The plans for the Washington march, coming on the heels of the January 6 insurrection attempt at the Capitol by the same crowd of violent far-right Trump supporters, were supposed to represent a kind of “Round 2” for their attempt to overturn the results of the November election by falsely claiming the vote was riddled with fraud.
However, the organizers were surrounded in chaos and incompetence—unable to settle on a date, disagreements over the focus of the march, and claiming the state-capital protests were actually “false flags” organized by the “Deep State” as a way of urging greater attendance. Those same accusations were then laid against them by organizers of the state-level protests.
Attendance was probably also significantly dampened by the wave of arrests of key leading figures in the January 6 insurrection. Major militia groups such as the Oath Keepers and III Percenters are currently the focus of an FBI investigation. Livestreaming alt-right figure Tim “Baked Alaska” Gionet was arrested Saturday for his prominent role in the insurrection.

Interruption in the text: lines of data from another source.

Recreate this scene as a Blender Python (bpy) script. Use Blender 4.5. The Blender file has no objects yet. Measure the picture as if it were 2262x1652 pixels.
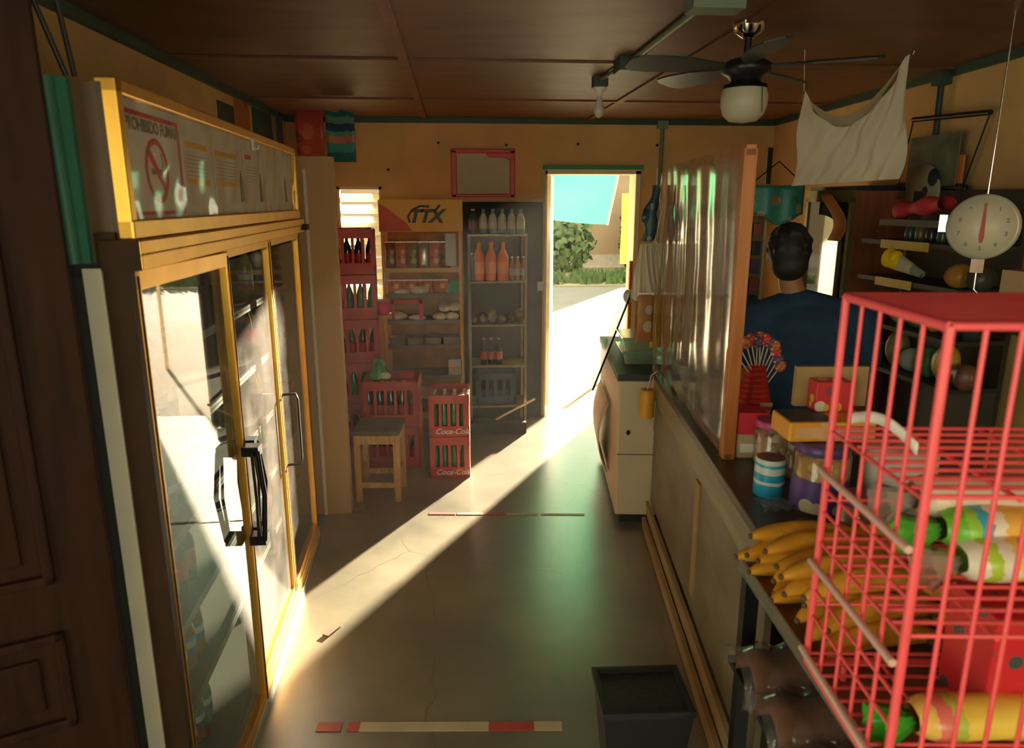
import bpy, math, random
from mathutils import Vector, Matrix
random.seed(7)
PI = math.pi
C = bpy.context.scene.collection
R = math.radians
ORD = ['first', 'second', 'third', 'fourth', 'fifth', 'sixth', 'seventh', 'eighth', 'ninth', 'tenth', 'eleventh', 'twelfth']

# ------------------------------------------------------------------ materials
MATS = {}


def _new(name):
    m = bpy.data.materials.new(name)
    m.use_nodes = True
    nt = m.node_tree
    nt.nodes.clear()
    out = nt.nodes.new('ShaderNodeOutputMaterial')
    return m, nt, out


def _link(nt, a, b):
    nt.links.new(a, b)


def noise_color(nt, col, var, scale, stretch=None, detail=4):
    tc = nt.nodes.new('ShaderNodeTexCoord')
    mp = nt.nodes.new('ShaderNodeMapping')
    if stretch:
        mp.inputs['Scale'].default_value = stretch
    _link(nt, tc.outputs['Object'], mp.inputs['Vector'])
    n = nt.nodes.new('ShaderNodeTexNoise')
    n.inputs['Scale'].default_value = scale
    n.inputs['Detail'].default_value = detail
    _link(nt, mp.outputs['Vector'], n.inputs['Vector'])
    r = nt.nodes.new('ShaderNodeValToRGB')
    a = [max(0, c * (1 - var)) for c in col]
    b = [min(1, c * (1 + var)) for c in col]
    r.color_ramp.elements[0].color = (*a, 1)
    r.color_ramp.elements[1].color = (*b, 1)
    r.color_ramp.elements[0].position = .3
    r.color_ramp.elements[1].position = .7
    _link(nt, n.outputs['Fac'], r.inputs['Fac'])
    return r.outputs['Color'], n.outputs['Fac'], mp


def mat(name, col, rough=.6, metal=0., var=.12, scale=9., bump=0., stretch=None, spec=.5, transl=0.):
    if name in MATS:
        return MATS[name]
    m, nt, out = _new(name)
    c, f, mp = noise_color(nt, col, var, scale, stretch)
    p = nt.nodes.new('ShaderNodeBsdfPrincipled')
    _link(nt, c, p.inputs['Base Color'])
    p.inputs['Roughness'].default_value = rough
    p.inputs['Metallic'].default_value = metal
    p.inputs['Specular IOR Level'].default_value = spec
    if bump:
        b = nt.nodes.new('ShaderNodeBump')
        b.inputs['Strength'].default_value = bump
        b.inputs['Distance'].default_value = .01
        _link(nt, f, b.inputs['Height'])
        _link(nt, b.outputs['Normal'], p.inputs['Normal'])
    sh = p.outputs['BSDF']
    if transl:
        t = nt.nodes.new('ShaderNodeBsdfTranslucent')
        _link(nt, c, t.inputs['Color'])
        mx = nt.nodes.new('ShaderNodeMixShader')
        mx.inputs['Fac'].default_value = transl
        _link(nt, sh, mx.inputs[1])
        _link(nt, t.outputs['BSDF'], mx.inputs[2])
        sh = mx.outputs['Shader']
    _link(nt, sh, out.inputs['Surface'])
    MATS[name] = m
    return m


def film(name, col=(1, 1, 1), opaque=.2, rough=.15, dust=(.8, .8, .75), ior=1.5, patch=0., tint=(1, 1, 1), refl=1.6):
    """clear sheet: see-through, mirror-like by Fresnel, with a share of dust or haze on it"""
    if name in MATS:
        return MATS[name]
    m, nt, out = _new(name)
    tr = nt.nodes.new('ShaderNodeBsdfTransparent')
    tr.inputs['Color'].default_value = (*tint, 1)
    d = nt.nodes.new('ShaderNodeBsdfDiffuse')
    d.inputs['Color'].default_value = (*dust, 1)
    t2 = nt.nodes.new('ShaderNodeBsdfTranslucent')
    t2.inputs['Color'].default_value = (*dust, 1)
    dd = nt.nodes.new('ShaderNodeMixShader')
    dd.inputs['Fac'].default_value = .4
    _link(nt, d.outputs['BSDF'], dd.inputs[1])
    _link(nt, t2.outputs['BSDF'], dd.inputs[2])
    g = nt.nodes.new('ShaderNodeBsdfGlossy')
    g.inputs['Roughness'].default_value = rough
    m1 = nt.nodes.new('ShaderNodeMixShader')
    if patch:
        c, f, mp = noise_color(nt, (.5, .5, .5), .1, patch)
        mr = nt.nodes.new('ShaderNodeMapRange')
        mr.inputs['From Min'].default_value = .35
        mr.inputs['From Max'].default_value = .7
        mr.inputs['To Min'].default_value = opaque * .4
        mr.inputs['To Max'].default_value = min(1, opaque * 1.7)
        _link(nt, f, mr.inputs['Value'])
        _link(nt, mr.outputs['Result'], m1.inputs['Fac'])
    else:
        m1.inputs['Fac'].default_value = opaque
    _link(nt, tr.outputs['BSDF'], m1.inputs[1])
    _link(nt, dd.outputs['Shader'], m1.inputs[2])
    lw = nt.nodes.new('ShaderNodeLayerWeight')
    lw.inputs['Blend'].default_value = .5
    pw = nt.nodes.new('ShaderNodeMath')
    pw.operation = 'POWER'
    pw.inputs[1].default_value = 5
    _link(nt, lw.outputs['Facing'], pw.inputs[0])
    f0 = ((ior - 1) / (ior + 1)) ** 2
    ma = nt.nodes.new('ShaderNodeMath')
    ma.operation = 'MULTIPLY_ADD'
    ma.use_clamp = True
    k = refl
    ma.inputs[1].default_value = (1 - f0) * k
    ma.inputs[2].default_value = f0 * k
    _link(nt, pw.outputs['Value'], ma.inputs[0])
    m2 = nt.nodes.new('ShaderNodeMixShader')
    _link(nt, ma.outputs['Value'], m2.inputs['Fac'])
    _link(nt, m1.outputs['Shader'], m2.inputs[1])
    _link(nt, g.outputs['BSDF'], m2.inputs[2])
    _link(nt, m2.outputs['Shader'], out.inputs['Surface'])
    MATS[name] = m
    return m


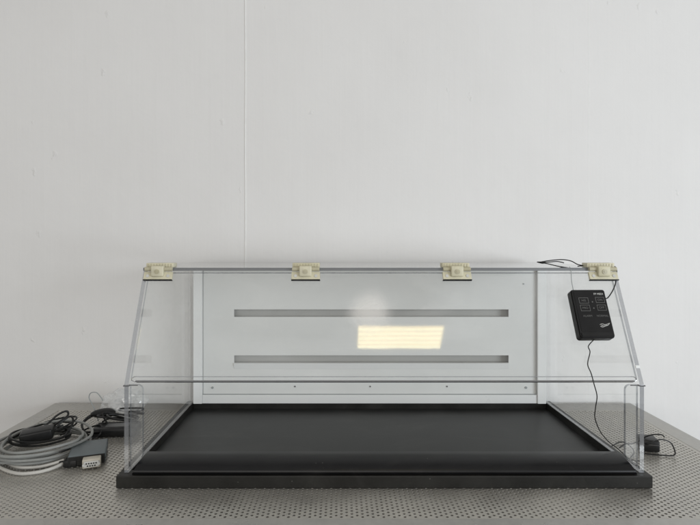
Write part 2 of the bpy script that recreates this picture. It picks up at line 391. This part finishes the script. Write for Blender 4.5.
# base slab with a dished work surface
bm = bmesh.new()
box(bm, -.467, .4655, -.012, .0145, .0005, SL, .0015)                       # front
box(bm, -.467, -.4492, .0147, .4305, .0005, SL, .0003)
box(bm, .4492, .4655, .0147, .4305, .0005, SL, .0003)
box(bm, -.4490, .4490, .4127, .4305, .0005, SL-.0006, .0008)
base = obj('base', bm, [M_slab], enc)
bm = bmesh.new(); box(bm, -.4489, .4489, .0149, .4125, .001, .0070)
work = obj('work_surface', bm, M_black, enc)
# rounded airfoil along the front opening, ends mitred
prof = [(v.x, v.y) for v in spline([(-.006, SL+.0006, 0), (-.0075, SL+.0045, 0), (-.0055, .0310, 0), (.002, .0368, 0), (.014, .0408, 0), (.030, .0428, 0), (.046, .0425, 0)], 5)]
prof += [(.050, .039), (.050, .009), (.044, .0085), (.040, SL+.0006)]
bm = bmesh.new()
A = [bm.verts.new((-.4415+max(0, z-SL)*.45, y, z)) for y, z in prof]; B = [bm.verts.new((.4415-max(0, z-SL)*.45, y, z)) for y, z in prof]
bm.faces.new(A); bm.faces.new(B[::-1])
for i in range(len(prof)): bm.faces.new((A[i], B[i], B[(i+1) % len(prof)], A[(i+1) % len(prof)]))
bmesh.ops.recalc_face_normals(bm, faces=bm.faces[:])
obj('airfoil', bm, M_foil, enc, True)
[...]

On Saturday, Cuoy Griffin, the New Mexico county commissioner who heads up “Cowboys for Trump,” was arrested for his role participating in the Capitol takeover. Griffin, who was retweeted by Trump in May for saying “the only good Democrat is a dead Democrat,” had also boasted that he intended to bring his guns to Biden’s inauguration.
The chaos resulted in a complete no-show Sunday, exacerbated by the extraordinary security measures now in place around the Capitol in anticipation of Wednesday’s Inauguration for Joe Biden and Kamala Harris. A RawsMedia tweet Sunday showed the streets around the Capitol Mall completely empty, primarily due to security measures, with not a single peep from any far-right protesters.
The situation at most state capitals was roughly the same, despite the plans announced by angry MAGA fans during the week before:
In Columbus, Ohio, about a dozen militiamen showed up to march. Most of these men were affiliated with the “Boogaloo” civil-war movement, and they claimed they had nothing to do with the insurrection in Washington.
The scene in Lansing, Michigan, was similar: A smattering of “Patriot” protesters standing outside thoroughly guarded Capitol grounds, shouting a few slogans and utterly impotent.
In Salem, Oregon, protesters were outnumbered 3-to-1 by the members of the media who were there to cover them.
In Olympia, Washington, which had seen several protests around January 6, the grounds of the state Capitol were essentially deserted on Sunday.
Perhaps the most pathetic state-capital protest was in Trenton, New Jersey, where a single protester showed up with a sign that he eventually abandoned on a sidewalk.
The decidedly low energy for these events is reflective of the disarray that has descended on American radical-right circles ever since the January 6 riots. As Alexander Reid Ross described at Daily Beast, alt-right white supremacists have engaged in extensive bickering over the mess, accusing each other of being federal informants and traitors to the cause, as well as con artists.
“Eric Striker and other movement f**s want you to join a public group to grift off of you and other naïve whites,” commented one white supremacist on Telegram, “and when these naïve whites get arrested for doing stupid public shit, Striker and the other grifting movement fags kick these naïve whites to the curb without hesitation, thought, or remorse for their own actions which got these naïve whites into trouble in the first place. Think about that.”